WHAT TO DO:
Set down the material exactly as given, please, from its first line through the line that includes "SC = bpy.context.scene".

RAW DATA:
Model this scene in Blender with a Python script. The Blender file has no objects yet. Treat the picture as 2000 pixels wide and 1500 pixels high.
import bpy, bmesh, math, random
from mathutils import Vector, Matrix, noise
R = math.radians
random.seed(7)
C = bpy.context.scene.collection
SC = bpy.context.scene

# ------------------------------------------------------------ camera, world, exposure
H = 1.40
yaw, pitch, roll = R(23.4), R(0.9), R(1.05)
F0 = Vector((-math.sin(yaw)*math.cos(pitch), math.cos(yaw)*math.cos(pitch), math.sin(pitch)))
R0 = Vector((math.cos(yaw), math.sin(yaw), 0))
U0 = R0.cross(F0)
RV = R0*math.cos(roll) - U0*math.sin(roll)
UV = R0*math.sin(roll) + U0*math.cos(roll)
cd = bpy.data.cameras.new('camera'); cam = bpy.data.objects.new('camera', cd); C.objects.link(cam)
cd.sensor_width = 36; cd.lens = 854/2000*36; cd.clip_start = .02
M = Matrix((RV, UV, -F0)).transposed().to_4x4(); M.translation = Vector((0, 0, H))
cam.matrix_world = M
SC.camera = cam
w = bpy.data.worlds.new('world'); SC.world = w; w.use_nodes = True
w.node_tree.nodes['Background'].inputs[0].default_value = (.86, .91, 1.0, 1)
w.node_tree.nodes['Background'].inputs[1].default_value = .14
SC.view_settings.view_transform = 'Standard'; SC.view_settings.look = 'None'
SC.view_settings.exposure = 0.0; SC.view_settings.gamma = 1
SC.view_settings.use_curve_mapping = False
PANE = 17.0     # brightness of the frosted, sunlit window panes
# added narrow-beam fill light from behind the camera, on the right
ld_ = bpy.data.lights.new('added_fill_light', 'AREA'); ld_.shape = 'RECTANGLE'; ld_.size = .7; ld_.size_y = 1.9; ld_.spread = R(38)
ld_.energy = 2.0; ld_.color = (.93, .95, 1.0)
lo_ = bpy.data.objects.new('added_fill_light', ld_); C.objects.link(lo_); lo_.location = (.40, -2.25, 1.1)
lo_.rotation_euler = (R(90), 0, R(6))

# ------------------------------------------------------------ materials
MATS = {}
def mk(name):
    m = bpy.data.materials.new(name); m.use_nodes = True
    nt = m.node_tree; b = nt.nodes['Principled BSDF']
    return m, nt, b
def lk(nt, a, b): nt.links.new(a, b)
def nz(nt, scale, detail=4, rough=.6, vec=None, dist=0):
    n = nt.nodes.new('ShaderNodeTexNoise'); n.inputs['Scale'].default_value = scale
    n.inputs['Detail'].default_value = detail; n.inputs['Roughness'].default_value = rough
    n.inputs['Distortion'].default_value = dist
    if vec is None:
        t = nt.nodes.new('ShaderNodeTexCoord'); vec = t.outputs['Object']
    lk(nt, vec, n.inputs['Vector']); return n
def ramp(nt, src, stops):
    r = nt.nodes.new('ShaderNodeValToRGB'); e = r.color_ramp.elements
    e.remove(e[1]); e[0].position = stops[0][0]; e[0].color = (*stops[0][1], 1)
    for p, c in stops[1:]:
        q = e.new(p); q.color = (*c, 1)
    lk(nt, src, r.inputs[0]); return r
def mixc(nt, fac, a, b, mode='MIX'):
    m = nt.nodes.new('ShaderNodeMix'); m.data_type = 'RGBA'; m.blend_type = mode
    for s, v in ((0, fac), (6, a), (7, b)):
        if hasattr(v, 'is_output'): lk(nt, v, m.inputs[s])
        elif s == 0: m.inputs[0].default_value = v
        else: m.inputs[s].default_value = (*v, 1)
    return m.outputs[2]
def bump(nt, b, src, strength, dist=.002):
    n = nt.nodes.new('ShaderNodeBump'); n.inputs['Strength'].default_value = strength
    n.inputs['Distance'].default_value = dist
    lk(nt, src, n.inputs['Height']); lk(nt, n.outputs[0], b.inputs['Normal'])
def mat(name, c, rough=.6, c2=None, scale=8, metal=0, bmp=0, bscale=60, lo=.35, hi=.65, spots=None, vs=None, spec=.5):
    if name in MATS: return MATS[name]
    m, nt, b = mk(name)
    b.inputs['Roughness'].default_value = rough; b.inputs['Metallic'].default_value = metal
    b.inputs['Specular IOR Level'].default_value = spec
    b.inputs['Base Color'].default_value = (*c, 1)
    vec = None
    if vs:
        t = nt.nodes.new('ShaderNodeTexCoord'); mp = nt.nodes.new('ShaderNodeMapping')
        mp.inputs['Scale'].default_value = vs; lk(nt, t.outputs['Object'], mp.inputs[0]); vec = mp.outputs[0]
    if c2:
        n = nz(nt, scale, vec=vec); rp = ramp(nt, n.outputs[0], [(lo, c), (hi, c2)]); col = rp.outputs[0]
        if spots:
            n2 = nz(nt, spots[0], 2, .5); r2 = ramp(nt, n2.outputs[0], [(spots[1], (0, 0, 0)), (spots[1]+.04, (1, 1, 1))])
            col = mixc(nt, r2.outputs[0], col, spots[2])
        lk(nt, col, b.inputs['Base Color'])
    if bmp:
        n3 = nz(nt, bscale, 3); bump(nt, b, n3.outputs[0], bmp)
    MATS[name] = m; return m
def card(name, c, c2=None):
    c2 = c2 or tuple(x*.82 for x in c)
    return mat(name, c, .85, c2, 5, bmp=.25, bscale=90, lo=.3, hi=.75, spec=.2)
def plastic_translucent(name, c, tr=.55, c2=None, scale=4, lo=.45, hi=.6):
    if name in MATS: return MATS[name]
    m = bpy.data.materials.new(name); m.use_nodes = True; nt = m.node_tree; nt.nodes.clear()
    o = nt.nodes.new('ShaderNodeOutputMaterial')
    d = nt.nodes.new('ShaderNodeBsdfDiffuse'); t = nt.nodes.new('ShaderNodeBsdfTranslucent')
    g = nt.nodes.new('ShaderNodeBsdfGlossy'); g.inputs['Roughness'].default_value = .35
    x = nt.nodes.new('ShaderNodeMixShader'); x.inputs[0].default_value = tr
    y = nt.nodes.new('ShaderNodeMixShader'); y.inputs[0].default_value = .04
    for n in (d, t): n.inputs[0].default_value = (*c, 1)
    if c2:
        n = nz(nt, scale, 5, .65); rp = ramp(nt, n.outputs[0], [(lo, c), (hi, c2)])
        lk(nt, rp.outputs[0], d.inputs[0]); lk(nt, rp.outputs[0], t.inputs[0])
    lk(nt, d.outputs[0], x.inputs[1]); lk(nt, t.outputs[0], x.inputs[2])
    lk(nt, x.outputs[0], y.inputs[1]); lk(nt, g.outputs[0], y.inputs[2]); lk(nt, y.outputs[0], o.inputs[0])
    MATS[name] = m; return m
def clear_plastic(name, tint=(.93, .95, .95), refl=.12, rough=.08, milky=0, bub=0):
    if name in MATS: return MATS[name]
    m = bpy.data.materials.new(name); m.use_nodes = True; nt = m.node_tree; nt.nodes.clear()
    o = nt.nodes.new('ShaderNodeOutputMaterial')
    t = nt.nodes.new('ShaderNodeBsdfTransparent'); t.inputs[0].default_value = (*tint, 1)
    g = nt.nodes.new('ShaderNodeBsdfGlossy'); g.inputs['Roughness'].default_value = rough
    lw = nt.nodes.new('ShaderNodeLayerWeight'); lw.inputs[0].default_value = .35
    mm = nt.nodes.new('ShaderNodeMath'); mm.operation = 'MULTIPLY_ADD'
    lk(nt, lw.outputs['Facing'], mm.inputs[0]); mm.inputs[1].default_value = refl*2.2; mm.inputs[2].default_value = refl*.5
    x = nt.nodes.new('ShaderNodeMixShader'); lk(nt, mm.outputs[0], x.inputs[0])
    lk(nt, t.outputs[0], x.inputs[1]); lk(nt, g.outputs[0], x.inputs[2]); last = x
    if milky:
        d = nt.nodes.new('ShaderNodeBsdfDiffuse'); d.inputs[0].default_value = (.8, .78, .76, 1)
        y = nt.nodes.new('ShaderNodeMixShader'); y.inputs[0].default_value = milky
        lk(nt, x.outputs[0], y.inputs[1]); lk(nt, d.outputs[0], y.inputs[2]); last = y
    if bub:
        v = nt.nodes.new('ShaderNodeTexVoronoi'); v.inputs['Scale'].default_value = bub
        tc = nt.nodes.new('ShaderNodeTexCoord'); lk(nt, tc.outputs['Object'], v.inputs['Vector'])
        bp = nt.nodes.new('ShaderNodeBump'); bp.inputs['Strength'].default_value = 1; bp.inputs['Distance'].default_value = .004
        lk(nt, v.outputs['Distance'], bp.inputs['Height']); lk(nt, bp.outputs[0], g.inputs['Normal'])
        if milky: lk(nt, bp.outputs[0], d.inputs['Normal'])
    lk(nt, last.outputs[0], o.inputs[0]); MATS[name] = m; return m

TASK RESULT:
Model this scene in Blender with a Python script. The Blender file has no objects yet. Treat the picture as 2000 pixels wide and 1500 pixels high.
import bpy, bmesh, math, random
from mathutils import Vector, Matrix, noise
R = math.radians
random.seed(7)
C = bpy.context.scene.collection
SC = bpy.context.scene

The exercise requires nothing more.